Saturday, July 30, 2005

shutting down

I've kind of shut down, creatively, emotionally, mentally quite a bit over these last few weeks. It's a defense mechanism for me -- detachment. But I think that I'm almost ready to start opening up again. And we all know that good things happen when we open ourselves up.

I've had to say goodbye to a lot of things lately. To Chica, to columbus, to a life that I had grown weary of living. It's good to be back home. It's good to have familiar and loving people around me. And it's a little frightening to see faces that I've not dwelt on for years, people who I would have once considered good friends and confidants. They feel as if I left them behind for something different, and in a way, I suppose that I did. But they shouldn't feel that I forgot about them. I wish they wouldn't feel forsaken.

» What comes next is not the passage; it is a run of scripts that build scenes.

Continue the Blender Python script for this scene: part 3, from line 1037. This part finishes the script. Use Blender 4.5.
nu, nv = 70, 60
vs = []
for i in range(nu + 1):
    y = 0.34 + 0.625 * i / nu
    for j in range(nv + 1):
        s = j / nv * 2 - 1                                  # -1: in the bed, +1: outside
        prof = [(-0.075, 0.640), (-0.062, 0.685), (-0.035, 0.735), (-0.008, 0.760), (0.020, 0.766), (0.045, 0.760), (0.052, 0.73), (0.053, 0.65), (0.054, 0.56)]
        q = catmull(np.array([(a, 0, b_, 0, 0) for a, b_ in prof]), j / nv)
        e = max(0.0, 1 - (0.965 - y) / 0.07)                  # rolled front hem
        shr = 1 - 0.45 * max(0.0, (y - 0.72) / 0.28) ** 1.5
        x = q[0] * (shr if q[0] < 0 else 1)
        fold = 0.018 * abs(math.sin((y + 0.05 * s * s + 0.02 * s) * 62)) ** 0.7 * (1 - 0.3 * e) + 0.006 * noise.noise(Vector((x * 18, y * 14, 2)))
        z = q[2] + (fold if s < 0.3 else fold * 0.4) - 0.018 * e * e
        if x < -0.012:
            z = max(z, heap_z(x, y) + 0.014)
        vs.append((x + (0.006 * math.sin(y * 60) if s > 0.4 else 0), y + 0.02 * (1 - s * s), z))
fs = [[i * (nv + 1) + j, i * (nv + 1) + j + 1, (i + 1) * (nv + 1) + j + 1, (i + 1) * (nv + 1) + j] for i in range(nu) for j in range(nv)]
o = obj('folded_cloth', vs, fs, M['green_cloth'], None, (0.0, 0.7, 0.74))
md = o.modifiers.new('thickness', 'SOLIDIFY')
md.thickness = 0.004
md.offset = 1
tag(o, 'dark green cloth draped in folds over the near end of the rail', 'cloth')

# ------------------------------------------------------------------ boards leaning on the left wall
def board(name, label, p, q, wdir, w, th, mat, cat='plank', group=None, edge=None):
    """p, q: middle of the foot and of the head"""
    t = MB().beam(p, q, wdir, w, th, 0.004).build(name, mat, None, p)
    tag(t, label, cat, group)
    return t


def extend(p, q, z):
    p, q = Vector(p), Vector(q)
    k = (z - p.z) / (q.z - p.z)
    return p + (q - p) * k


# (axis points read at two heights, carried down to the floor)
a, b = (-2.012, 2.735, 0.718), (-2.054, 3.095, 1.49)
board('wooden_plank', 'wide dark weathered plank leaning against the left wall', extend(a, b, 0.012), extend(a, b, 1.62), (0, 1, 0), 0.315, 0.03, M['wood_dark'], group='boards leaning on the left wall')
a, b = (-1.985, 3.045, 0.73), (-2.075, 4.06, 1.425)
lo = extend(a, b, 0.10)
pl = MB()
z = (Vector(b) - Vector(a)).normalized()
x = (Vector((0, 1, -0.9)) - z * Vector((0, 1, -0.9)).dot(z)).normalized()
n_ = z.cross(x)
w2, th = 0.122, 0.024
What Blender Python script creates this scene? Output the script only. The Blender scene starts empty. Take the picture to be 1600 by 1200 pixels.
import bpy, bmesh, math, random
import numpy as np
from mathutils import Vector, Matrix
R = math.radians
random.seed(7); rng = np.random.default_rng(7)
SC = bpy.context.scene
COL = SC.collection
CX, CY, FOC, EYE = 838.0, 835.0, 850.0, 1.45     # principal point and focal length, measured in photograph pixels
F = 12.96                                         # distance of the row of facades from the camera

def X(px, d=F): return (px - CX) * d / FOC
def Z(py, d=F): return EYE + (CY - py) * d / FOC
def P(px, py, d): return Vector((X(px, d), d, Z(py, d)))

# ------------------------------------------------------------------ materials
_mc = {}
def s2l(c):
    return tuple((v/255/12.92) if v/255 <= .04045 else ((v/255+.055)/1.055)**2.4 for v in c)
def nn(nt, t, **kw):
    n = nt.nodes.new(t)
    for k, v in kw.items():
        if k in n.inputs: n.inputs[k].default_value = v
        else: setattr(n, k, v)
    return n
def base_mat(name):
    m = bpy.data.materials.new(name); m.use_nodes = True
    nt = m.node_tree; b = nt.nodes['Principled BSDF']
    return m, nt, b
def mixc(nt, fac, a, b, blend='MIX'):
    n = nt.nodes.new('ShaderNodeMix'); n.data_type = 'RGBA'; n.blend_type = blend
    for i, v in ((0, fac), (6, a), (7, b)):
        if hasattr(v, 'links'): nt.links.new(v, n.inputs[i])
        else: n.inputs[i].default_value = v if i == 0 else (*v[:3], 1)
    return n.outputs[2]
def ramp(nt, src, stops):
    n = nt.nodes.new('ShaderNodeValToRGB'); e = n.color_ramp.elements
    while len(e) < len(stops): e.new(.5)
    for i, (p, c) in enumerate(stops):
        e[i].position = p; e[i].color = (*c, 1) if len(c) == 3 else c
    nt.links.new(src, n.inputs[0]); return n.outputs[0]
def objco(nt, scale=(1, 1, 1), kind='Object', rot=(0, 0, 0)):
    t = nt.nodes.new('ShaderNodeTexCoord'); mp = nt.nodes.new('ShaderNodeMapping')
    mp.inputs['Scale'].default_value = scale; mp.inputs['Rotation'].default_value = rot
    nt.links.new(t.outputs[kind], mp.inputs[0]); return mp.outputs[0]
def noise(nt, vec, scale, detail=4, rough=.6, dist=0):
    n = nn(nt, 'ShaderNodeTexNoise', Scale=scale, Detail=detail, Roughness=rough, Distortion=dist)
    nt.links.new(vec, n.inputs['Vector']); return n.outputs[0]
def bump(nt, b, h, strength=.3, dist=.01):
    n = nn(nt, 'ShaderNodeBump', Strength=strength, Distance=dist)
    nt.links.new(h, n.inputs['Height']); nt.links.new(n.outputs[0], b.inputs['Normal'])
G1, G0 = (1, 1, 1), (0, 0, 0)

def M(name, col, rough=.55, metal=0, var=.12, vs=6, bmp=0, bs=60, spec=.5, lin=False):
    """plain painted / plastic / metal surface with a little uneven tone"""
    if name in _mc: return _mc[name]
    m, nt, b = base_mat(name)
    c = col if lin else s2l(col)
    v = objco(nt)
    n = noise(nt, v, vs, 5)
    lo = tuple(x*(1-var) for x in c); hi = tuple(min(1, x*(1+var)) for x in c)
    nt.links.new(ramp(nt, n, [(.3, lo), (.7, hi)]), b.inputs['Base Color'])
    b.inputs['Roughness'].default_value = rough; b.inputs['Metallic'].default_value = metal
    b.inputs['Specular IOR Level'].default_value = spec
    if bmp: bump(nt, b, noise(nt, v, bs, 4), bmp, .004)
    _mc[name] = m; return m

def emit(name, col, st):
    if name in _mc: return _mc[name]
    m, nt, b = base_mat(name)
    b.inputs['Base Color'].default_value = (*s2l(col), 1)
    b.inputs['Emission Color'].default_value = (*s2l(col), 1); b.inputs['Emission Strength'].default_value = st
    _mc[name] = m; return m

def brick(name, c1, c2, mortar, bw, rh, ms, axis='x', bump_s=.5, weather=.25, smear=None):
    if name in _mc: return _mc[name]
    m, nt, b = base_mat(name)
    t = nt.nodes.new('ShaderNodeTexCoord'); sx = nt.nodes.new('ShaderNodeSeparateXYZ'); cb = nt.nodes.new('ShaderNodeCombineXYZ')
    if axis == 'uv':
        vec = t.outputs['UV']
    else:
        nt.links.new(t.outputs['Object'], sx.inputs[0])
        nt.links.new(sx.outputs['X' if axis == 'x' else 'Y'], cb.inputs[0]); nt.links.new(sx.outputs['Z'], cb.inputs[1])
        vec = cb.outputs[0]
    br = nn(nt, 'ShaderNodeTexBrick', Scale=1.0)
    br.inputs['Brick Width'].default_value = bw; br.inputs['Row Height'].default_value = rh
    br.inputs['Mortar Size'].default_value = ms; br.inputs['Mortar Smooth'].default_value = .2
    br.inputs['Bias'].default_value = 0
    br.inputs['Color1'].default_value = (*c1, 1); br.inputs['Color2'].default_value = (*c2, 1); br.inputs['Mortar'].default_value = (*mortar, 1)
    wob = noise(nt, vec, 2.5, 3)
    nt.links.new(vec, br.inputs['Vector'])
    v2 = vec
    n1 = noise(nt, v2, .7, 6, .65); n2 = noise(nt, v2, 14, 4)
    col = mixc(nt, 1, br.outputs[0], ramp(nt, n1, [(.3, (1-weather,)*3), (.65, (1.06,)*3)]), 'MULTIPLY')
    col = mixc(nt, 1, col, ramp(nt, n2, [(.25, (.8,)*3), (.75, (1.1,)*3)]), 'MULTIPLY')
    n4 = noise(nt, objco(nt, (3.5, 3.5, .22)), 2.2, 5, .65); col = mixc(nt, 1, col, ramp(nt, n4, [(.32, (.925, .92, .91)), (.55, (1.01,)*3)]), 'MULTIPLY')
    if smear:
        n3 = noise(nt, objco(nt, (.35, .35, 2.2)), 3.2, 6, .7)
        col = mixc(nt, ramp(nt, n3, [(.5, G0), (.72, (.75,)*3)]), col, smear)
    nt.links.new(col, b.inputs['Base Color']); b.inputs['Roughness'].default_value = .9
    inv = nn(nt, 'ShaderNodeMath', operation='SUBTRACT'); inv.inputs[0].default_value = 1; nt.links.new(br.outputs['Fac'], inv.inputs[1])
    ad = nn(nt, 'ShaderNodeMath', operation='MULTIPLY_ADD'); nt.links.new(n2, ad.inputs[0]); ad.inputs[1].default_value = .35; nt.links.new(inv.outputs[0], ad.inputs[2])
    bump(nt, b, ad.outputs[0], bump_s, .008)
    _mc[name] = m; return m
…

So, I've found employment, and I'm about ready to start propelling myself into life again. I am ready to move forward and find a new way of living, a fresh breath of life. In many ways, it is a return to the life I abandoned so many years ago with ideas of grandeur and success. I am ready to become a craftsman in abandon of artistry. And so I pick up the smallest chisel and start to chip away at this rock that has stood before me for so long - not to create a sculpture, but to simply make sand.

Friday, July 22, 2005

meming

Number of books I own:
If I would have to venture a guess, I would say around 1000. At least three bookshelves full cram-packed.

Reading Style:
I have long said that I am a 'binge-reader.' Meaning that once I start a book, fiction or non-fiction, I will continue to read, skipping meals and potty breaks to finish it (that is, if the book is a compelling read.) If the book is not compelling, chances are I won't finish it.

Last book I bought:
Harry Potter and the Half Blood Prince. yeah!

Last book I read:
Same as last, HP. Before that it was a reread of Nick Hornby's High Fidelity.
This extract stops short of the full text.